* RECORDS FOR PROCESSING

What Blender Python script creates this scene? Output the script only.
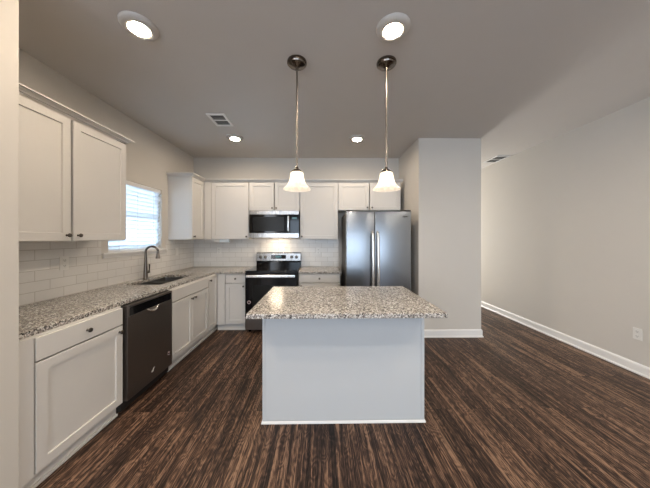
import bpy, bmesh, math, random
from mathutils import Vector, Matrix

random.seed(4)
for o in list(bpy.data.objects):
    bpy.data.objects.remove(o, do_unlink=True)
scene = bpy.context.scene
COL = scene.collection

# ------------------------------------------------------------------ camera
cam_d = bpy.data.cameras.new('camera')
cam = bpy.data.objects.new('camera', cam_d)
COL.objects.link(cam)
cam.location = (0.0, 0.0, 1.40)
cam.rotation_euler = (math.radians(90), 0, -0.0143)
cam_d.sensor_fit = 'HORIZONTAL'
cam_d.sensor_width = 36.0
cam_d.lens = 36.0 * 245.0 / 650.0
cam_d.shift_y = -6.4 / 650.0
cam_d.clip_start = 0.02
scene.camera = cam

# ------------------------------------------------------------------ view, world, daylight, assumed and added fill
scene.view_settings.view_transform = 'Standard'
scene.view_settings.look = 'None'
scene.view_settings.exposure = 1.40
scene.view_settings.gamma = 1.0
scene.view_settings.use_curve_mapping = False

world = bpy.data.worlds.new('overcast_sky')
scene.world = world
world.use_nodes = True
wn = world.node_tree.nodes
wn['Background'].inputs[0].default_value = (0.62, 0.78, 1.0, 1)
wn['Background'].inputs[1].default_value = 1.6

LAMP = (1.0, 0.82, 0.62)
LAMP_FILL = (1.0, 0.89, 0.75)  # colour of the unseen lamps added as fill
DAY = (0.76, 0.89, 1.0)
LAMP_L = 108.0          # radiance of the disc lamps
PEND_L = 7.0          # radiance of the pendant bulbs
GLOW_L = 0.10


def area(name, loc, direction, sx, sy, power, color):
    d = bpy.data.lights.new(name, 'AREA')
    d.shape = 'RECTANGLE'
    d.size, d.size_y, d.energy, d.color = sx, sy, power, color
    o = bpy.data.objects.new(name, d)
    COL.objects.link(o)
    o.location = loc
    o.rotation_euler = Vector(direction).to_track_quat('-Z', 'Y').to_euler()
    return o


area('assumed_rear_light', (0.5, -5.93, 1.45), (0, 1, 0), 4.7, 1.9, 26, DAY)  # assumed unseen opening behind the viewer, for the cool light on the island front
area('added_side_fill', (-2.25, -2.6, 1.45), (1, 0.15, 0), 1.9, 2.6, 30, (0.96, 0.97, 1.0))  # invented side opening, added to brighten the right wall and ceiling
area('daylight_kitchen_window', (-3.05, 3.03, 1.05), (1, 0, 0.45), 1.6, 1.5, 85, (0.62, 0.82, 1.0))
area('assumed_hall_light', (2.75, 7.3, 1.4), (0, -1, 0), 0.8, 1.9, 40, (1.0, 0.95, 0.86))  # assumed unseen source at the hall end, for the spill on wall and ceiling


# ------------------------------------------------------------------ materials
def new_mat(name):
    m = bpy.data.materials.new(name)
    m.use_nodes = True
    nt = m.node_tree
    return m, nt, nt.nodes['Principled BSDF']


def lk(nt, a, b):
    nt.links.new(a, b)


def simple(name, col, rough=0.5, metal=0.0, spec=0.5, bump=0.0, bscale=200.0, var=0.0, coat=0.0):
    """plain procedural material: colour with a faint noise variation and a micro bump"""
    m, nt, b = new_mat(name)
    b.inputs['Base Color'].default_value = (*col, 1)
    b.inputs['Roughness'].default_value = rough
    b.inputs['Metallic'].default_value = metal
    b.inputs['Specular IOR Level'].default_value = spec
    if coat:
        b.inputs['Coat Weight'].default_value = coat
    tc = nt.nodes.new('ShaderNodeTexCoord')
    if var:
        n = nt.nodes.new('ShaderNodeTexNoise')
        n.inputs['Scale'].default_value = 6
        lk(nt, tc.outputs['Object'], n.inputs['Vector'])
        mx = nt.nodes.new('ShaderNodeMix')
        mx.data_type = 'RGBA'
        mx.inputs[6].default_value = (*[c * (1 - var) for c in col], 1)
        mx.inputs[7].default_value = (*[min(1, c * (1 + var)) for c in col], 1)
        lk(nt, n.outputs['Fac'], mx.inputs[0])
        lk(nt, mx.outputs[2], b.inputs['Base Color'])
    if bump:
        n2 = nt.nodes.new('ShaderNodeTexNoise')
        n2.inputs['Scale'].default_value = bscale
        lk(nt, tc.outputs['Object'], n2.inputs['Vector'])
        bp = nt.nodes.new('ShaderNodeBump')
        bp.inputs['Strength'].default_value = bump
        bp.inputs['Distance'].default_value = 0.002
        lk(nt, n2.outputs['Fac'], bp.inputs['Height'])
        lk(nt, bp.outputs['Normal'], b.inputs['Normal'])
    return m


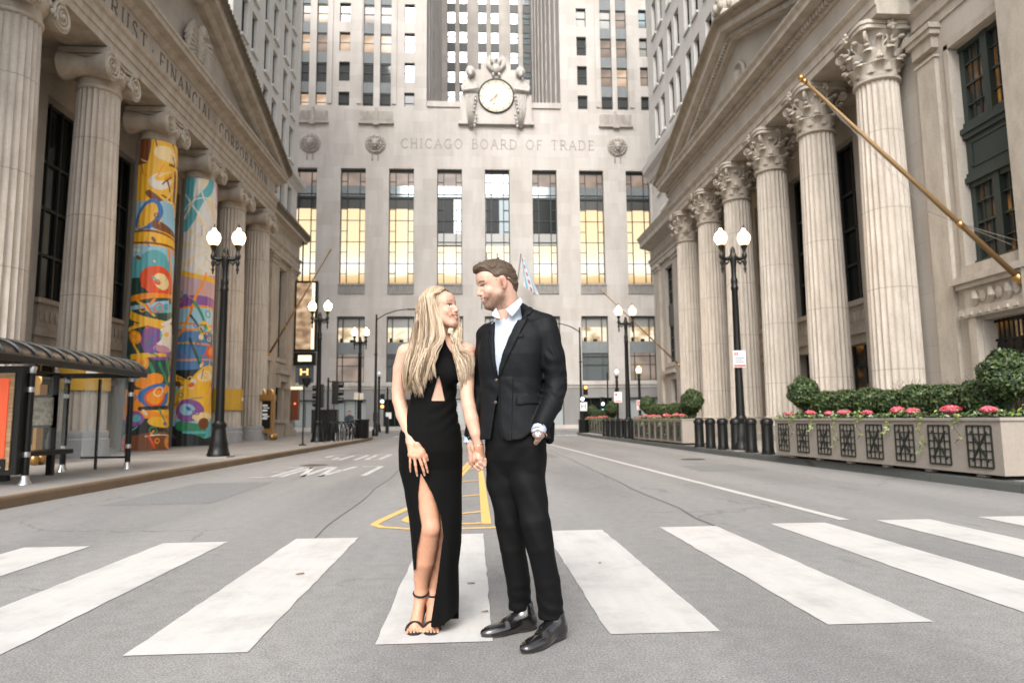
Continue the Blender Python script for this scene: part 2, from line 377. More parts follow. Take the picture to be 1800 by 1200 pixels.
rib(g, [(.17, 20.7), (.13, 7.2)], .10)
for a, b in (((-.55, 7.75), (.1, 8.15)), ((-.40, 9.6), (.1, 9.95)), ((-.25, 12), (.1, 12.3)), ((-.12, 15), (.12, 15.3))): rib(g, [a, b], .08, Z1+.002)
ST(g.build('median_marking', M['paint_y']), 'yellow painted median outline behind the couple')
# words painted on the road, facing traffic coming toward the crossing from the far end (upside down from here)
def glyph_strokes():
    return {
     'L': [((0, 1), (0, 0)), ((0, 0), (.75, 0))], 'A': [((0, 0), (.42, 1)), ((.42, 1), (.84, 0)), ((.17, .38), (.67, .38))],
     'N': [((0, 0), (0, 1)), ((0, 1), (.7, 0)), ((.7, 0), (.7, 1))], 'E': [((0, 0), (0, 1)), ((0, 1), (.7, 1)), ((0, .5), (.6, .5)), ((0, 0), (.7, 0))],
     'B': [((0, 0), (0, 1)), ((0, 1), (.6, .95)), ((.6, .95), (.62, .55)), ((0, .52), (.6, .55)), ((.6, .5), (.66, .08)), ((0, 0), (.66, .06))],
     'U': [((0, 1), (0, .12)), ((0, .06), (.7, .06)), ((.7, .12), (.7, 1))], 'S': [((.7, .92), (0, .94)), ((0, .94), (0, .56)), ((0, .54), (.7, .46)), ((.7, .46), (.7, .06)), ((.7, .06), (0, .06))]}
GS = glyph_strokes()
def road_word(g, word, x0, y0, cw, ch, gap, wd):
    # letters read by traffic driving toward the camera: rotated 180 degrees
    x = x0
    for c in word:
        for (a, b), (c2, d) in GS[c]:
            p0 = (x-a*cw, y0-b*ch); p1 = (x-c2*cw, y0-d*ch); rib(g, [p0, p1], wd)
        x -= cw*.8+gap
g = MB(); road_word(g, 'LANE', -2.15, 16.4, .58, 2.7, .13, .12); road_word(g, 'BUS', -2.6, 22.0, .62, 2.8, .16, .12)
ST(g.build('lane_marking', M['paint_old']), 'worn white words painted in the left lane')
# fallen leaves and scraps on the stripes
M['leaf_dry'] = mat('dry_leaf', (.20, .13, .07), .8)
def leaf_at(x, y, s, rz, label):
    o = MB(); k = 8; top = []
    for i in range(k): a = 2*pi*i/k; top.append((s*cos(a)*(1+.2*sin(3*a)), s*.45*sin(a), .004+.006*abs(sin(a*1.5))))
    o.add([(0, 0, .006)]+top, [(0, i+1, (i+1) % k+1) for i in range(k)])
    r = o.build('fallen_leaf', M['leaf_dry']); r.location = (x, y, Z1); r.rotation_euler.z = rz
    tag(r, label, 'leaf', 'dry leaves on the crossing')
leaf_at(-1.22, 5.02, .035, .5, 'small tan dry leaf on the stripe left of the woman')
leaf_at(-.02, 4.62, .028, -.3, 'dark dry leaf on the middle stripe right of the hem of the dress')
leaf_at(.06, 3.95, .022, .1, 'tiny dark leaf near the right edge of the middle stripe')
leaf_at(.93, 5.15, .02, .9, 'small dark leaf on the left edge of the first stripe right of the man')

# repair patch, seam lines and utility covers
m = mat('newer_asphalt', (.12, .12, .12), .9); n = N(m); oc = n.coord(); n.l(n.ramp(n.noise(oc, 90, 3, .7), [(.34, .10), (.5, .165), (.66, .25)]), n.b.inputs['Base Color']); n.bump(n.noise(oc, 110, 3, .7), .5, .006); M['patch'] = m
g = MB()
for (a, b_, c_, d_) in ((-4.9, 9.4, -3.5, 12.6), (4.5, 13.5, 5.9, 15.2), (1.2, 19, 2.4, 23), (-2.2, 26, -1.0, 29)): g.quad((a, b_, .003), (c_, b_+.06, .003), (c_-.08, d_, .003), (a+.05, d_-.05, .003))
ST(g.build('road_patch', M['patch']))
M['tar'] = mat('tar_seam', (.085, .083, .08), .7)
g = MB()
def seam(x0, y0, x1, y1, w_=.022, k=26):
    P = [(x0+(x1-x0)*t+RNG.normal(0, .022), y0+(y1-y0)*t) for t in np.linspace(0, 1, k)]
    rib(g, P, w_, .0034)
seam(2.35, 4.2, 2.62, 24); seam(-1.42, 5.0, -1.75, 24, .014); 
ST(g.build('road_seam', M['tar']))
M['cover'] = mat('cast_iron_cover', (.07, .065, .06), .55, .6)
for (x_, y_, r_, lb) in ((-3.9, 17.2, .33, 'round cast iron utility cover in the left lane by the painted words'), (5.6, 17.4, .30, 'round cast iron utility cover near the right curb')):
    g = MB(); g.lathe([(r_*.001, .0075), (r_*.3, .0075), (r_*.32, .006), (r_*.6, .006), (r_*.62, .0075), (r_*.9, .0075), (r_*.92, .005), (r_, .005), (r_, .001)], seg=28)
    o = g.build('utility_cover', M['cover']); o.location = (x_, y_, 0); tag(o, lb, 'manhole cover')
# ============================================================ TRADING HALL (end of the street)
SF = {  # serif capitals: list of polylines with width factor (thick 1, thin .55), unit height, last = advance
 'C': ([([(.72, .80), (.60, .95), (.42, 1.0), (.2, .9), (.05, .66), (.02, .5), (.05, .34), (.2, .1), (.42, 0), (.6, .05), (.73, .2)], 1)], .82),
 'H': ([([(.1, 0), (.1, 1)], 1), ([(.66, 0), (.66, 1)], 1), ([(.1, .52), (.66, .52)], .55)], .84),
 'I': ([([(.1, 0), (.1, 1)], 1)], .3),
 'A': ([([(.02, 0), (.38, 1)], .55), ([(.38, 1), (.76, 0)], 1), ([(.15, .36), (.62, .36)], .55)], .84),
 'G': ([([(.72, .80), (.60, .95), (.42, 1.0), (.2, .9), (.05, .66), (.02, .5), (.05, .34), (.2, .1), (.42, 0), (.62, .06), (.70, .12)], 1), ([(.7, .1), (.7, .42)], 1), ([(.5, .43), (.8, .43)], .5)], .9),
 'O': ([([(.42, 1), (.2, .91), (.05, .68), (.02, .5), (.05, .32), (.2, .09), (.42, 0), (.64, .09), (.79, .32), (.82, .5), (.79, .68), (.64, .91), (.42, 1)], .9)], .95),
 'B': ([([(.1, 0), (.1, 1)], 1), ([(.1, .98), (.4, .98), (.54, .86), (.54, .66), (.4, .54), (.1, .53)], .7), ([(.4, .53), (.6, .42), (.62, .18), (.45, .02), (.1, .02)], .8)], .72),
 'R': ([([(.1, 0), (.1, 1)], 1), ([(.1, .98), (.42, .98), (.57, .86), (.57, .62), (.42, .5), (.1, .49)], .75), ([(.34, .5), (.72, 0)], .95)], .78),
 'P': ([([(.1, 0), (.1, 1)], 1), ([(.1, .98), (.42, .98), (.57, .86), (.57, .6), (.42, .47), (.1, .46)], .75)], .68),
 'D': ([([(.1, 0), (.1, 1)], 1), ([(.1, .98), (.42, .97), (.68, .8), (.76, .5), (.68, .2), (.42, .03), (.1, .02)], .8)], .88),
 'F': ([([(.1, 0), (.1, 1)], 1), ([(.1, .98), (.6, .98), (.6, .84)], .55), ([(.1, .52), (.48, .52)], .55)], .66),
 'E': ([([(.1, 0), (.1, 1)], 1), ([(.1, .98), (.6, .98), (.6, .84)], .55), ([(.1, .52), (.5, .52)], .55), ([(.1, .02), (.63, .02), (.63, .17)], .55)], .72),
 'L': ([([(.1, 0), (.1, 1)], 1), ([(.1, .02), (.6, .02), (.6, .18)], .55)], .68),
 'T': ([([(.38, 0), (.38, 1)], 1), ([(.04, .84), (.04, .98), (.72, .98), (.72, .84)], .55)], .78),
 'U': ([([(.1, 1), (.1, .3), (.2, .06), (.4, 0), (.6, .08), (.68, .3), (.68, 1)], .8)], .86),
 'S': ([([(.52, .82), (.42, .97), (.24, .99), (.1, .88), (.1, .7), (.24, .57), (.46, .44), (.56, .28), (.5, .08), (.3, 0), (.12, .06), (.04, .2)], .9)], .66),
 'N': ([([(.1, 0), (.1, 1)], .6), ([(.1, 1), (.72, 0)], 1), ([(.72, 0), (.72, 1)], .6)], .88),
 '·': ([([(.08, .5), (.16, .5)], 1.3)], .5), ' ': ([], .5)}
SER = {'H': [(.1, 0), (.1, 1), (.66, 0), (.66, 1)], 'I': [(.1, 0), (.1, 1)], 'A': [(.02, 0), (.76, 0)], 'R': [(.1, 0), (.1, 1), (.74, 0)], 'P': [(.1, 0), (.1, 1)], 'D': [(.06, 0), (.06, 1)], 'F': [(.1, 0)], 'T': [(.38, 0)], 'U': [(.1, 1), (.68, 1)], 'N': [(.1, 0), (.06, 1), (.72, 1)], 'B': [(.05, 0), (.05, 1)], 'E': [(.05, 0), (.05, 1)], 'L': [(.05, 0), (.1, 1)]}
def word2d(text, width, height, weight=.11, spacing=.12):
    """-> (polylines in metres, stroke widths) fitted to width x height"""
    adv = []; x = 0
    for c in text: adv.append(x); x += SF[c][1]+spacing
    sx = width/(x-spacing); out = []
    for c, a in zip(text, adv):
        for pl, wf in SF[c][0]: out.append(([((p[0]+a)*sx, p[1]*height) for p in pl], weight*height*wf))
        for (px, py) in SER.get(c, []): out.append(([((px-.11+a)*sx, py*height), ((px+.11+a)*sx, py*height)], weight*height*.45))
    return out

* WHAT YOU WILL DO
Write out the lines from the start of the material to the line with "GLOW_L = 0.10", inclusive and exactly. Skip the pictures.

* CORRECT RESPONSE
What Blender Python script creates this scene? Output the script only.
import bpy, bmesh, math, random
from mathutils import Vector, Matrix

random.seed(4)
for o in list(bpy.data.objects):
    bpy.data.objects.remove(o, do_unlink=True)
scene = bpy.context.scene
COL = scene.collection

# ------------------------------------------------------------------ camera
cam_d = bpy.data.cameras.new('camera')
cam = bpy.data.objects.new('camera', cam_d)
COL.objects.link(cam)
cam.location = (0.0, 0.0, 1.40)
cam.rotation_euler = (math.radians(90), 0, -0.0143)
cam_d.sensor_fit = 'HORIZONTAL'
cam_d.sensor_width = 36.0
cam_d.lens = 36.0 * 245.0 / 650.0
cam_d.shift_y = -6.4 / 650.0
cam_d.clip_start = 0.02
scene.camera = cam

# ------------------------------------------------------------------ view, world, daylight, assumed and added fill
scene.view_settings.view_transform = 'Standard'
scene.view_settings.look = 'None'
scene.view_settings.exposure = 1.40
scene.view_settings.gamma = 1.0
scene.view_settings.use_curve_mapping = False

world = bpy.data.worlds.new('overcast_sky')
scene.world = world
world.use_nodes = True
wn = world.node_tree.nodes
wn['Background'].inputs[0].default_value = (0.62, 0.78, 1.0, 1)
wn['Background'].inputs[1].default_value = 1.6

LAMP = (1.0, 0.82, 0.62)
LAMP_FILL = (1.0, 0.89, 0.75)  # colour of the unseen lamps added as fill
DAY = (0.76, 0.89, 1.0)
LAMP_L = 108.0          # radiance of the disc lamps
PEND_L = 7.0          # radiance of the pendant bulbs
GLOW_L = 0.10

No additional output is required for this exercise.